NIPS & double blind reviewing
Barak Pearlmutter
bap at cs.unm.edu
Wed Dec 18 00:30:47 EST 2002
I've heard three objections to blinded reviews. To my mind, none of
them quite hold water.
OBJECTION 1: It is hard to conceal the authors' identity against the
industrious/perceptive/clueful reviewer. Sometimes clues are
unavoidable.
WHY IT DOESN'T HOLD WATER: So what? In that case blinding isn't any
different from the current situation, so why are you objecting? Not
all reviewers have these abilities, so blinding will work completely
on them. Besides, even the most perceptive reviewer won't figure it
out for all papers, only for some. And even when they think they've
figured it out, being 80% sure of the author is, psychologically,
very different from being 100% sure. Plus, starting an active
search for the author's identity might give a reviewer pause ...

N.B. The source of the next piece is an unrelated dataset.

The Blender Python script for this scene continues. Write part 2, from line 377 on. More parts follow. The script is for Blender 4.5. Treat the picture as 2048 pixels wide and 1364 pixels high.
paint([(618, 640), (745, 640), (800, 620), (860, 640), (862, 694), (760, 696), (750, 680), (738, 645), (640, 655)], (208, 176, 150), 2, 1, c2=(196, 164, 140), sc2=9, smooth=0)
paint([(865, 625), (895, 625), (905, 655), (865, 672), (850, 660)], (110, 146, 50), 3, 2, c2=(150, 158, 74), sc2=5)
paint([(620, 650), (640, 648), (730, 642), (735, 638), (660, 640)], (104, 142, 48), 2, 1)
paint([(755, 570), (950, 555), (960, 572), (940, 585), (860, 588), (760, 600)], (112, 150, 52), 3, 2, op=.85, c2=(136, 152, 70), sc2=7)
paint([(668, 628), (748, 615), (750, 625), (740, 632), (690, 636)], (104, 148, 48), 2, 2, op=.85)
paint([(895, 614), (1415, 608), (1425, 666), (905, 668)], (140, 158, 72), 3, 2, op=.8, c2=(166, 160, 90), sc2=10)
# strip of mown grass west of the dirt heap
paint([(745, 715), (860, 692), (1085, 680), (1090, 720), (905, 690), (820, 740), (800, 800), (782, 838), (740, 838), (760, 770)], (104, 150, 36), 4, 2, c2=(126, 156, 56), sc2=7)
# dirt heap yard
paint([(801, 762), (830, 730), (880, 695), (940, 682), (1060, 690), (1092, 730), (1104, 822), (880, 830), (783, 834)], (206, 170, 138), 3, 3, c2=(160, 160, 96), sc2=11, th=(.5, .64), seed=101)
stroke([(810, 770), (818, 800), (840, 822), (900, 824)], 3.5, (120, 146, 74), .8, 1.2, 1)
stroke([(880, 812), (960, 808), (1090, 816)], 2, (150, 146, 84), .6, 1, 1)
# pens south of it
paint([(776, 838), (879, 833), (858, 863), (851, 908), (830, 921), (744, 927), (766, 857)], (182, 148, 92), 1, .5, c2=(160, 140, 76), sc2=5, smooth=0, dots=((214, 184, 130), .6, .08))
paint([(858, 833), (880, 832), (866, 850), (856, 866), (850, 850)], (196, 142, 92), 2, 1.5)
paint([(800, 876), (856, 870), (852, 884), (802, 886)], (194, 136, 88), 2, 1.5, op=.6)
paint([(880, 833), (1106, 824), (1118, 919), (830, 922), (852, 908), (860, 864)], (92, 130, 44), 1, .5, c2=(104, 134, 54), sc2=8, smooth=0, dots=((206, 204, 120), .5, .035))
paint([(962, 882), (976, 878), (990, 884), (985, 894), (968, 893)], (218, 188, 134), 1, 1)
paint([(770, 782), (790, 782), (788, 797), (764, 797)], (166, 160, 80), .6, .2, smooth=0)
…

OBJECTION 2: Sometimes the reviewer actually needs to know the
author, eg for theory papers where whether a proof sketch is
believable depends on the author.
WHY IT DOESN'T HOLD WATER: Err, really? Well, if the reviewer feels
themselves to be in that situation, they can either say so in the
review, or ask the program committee for the author's name with a
brief explanation as to why. It certainly seems healthy,
particularly in this (surely quite rare, and therefore low amortized
overhead) situation, to have the first pass through the paper be
blind!
OBJECTION 3: The author might be a well known plagiarist/crackpot/liar.
WHY IT DOESN'T HOLD WATER: This is the program committee's job.
Anyway it would be easy enough to reveal the authors' names to the
reviewers *after* they have their reviews in, so they can bring such
an extraordinary situation to the program committee's attention.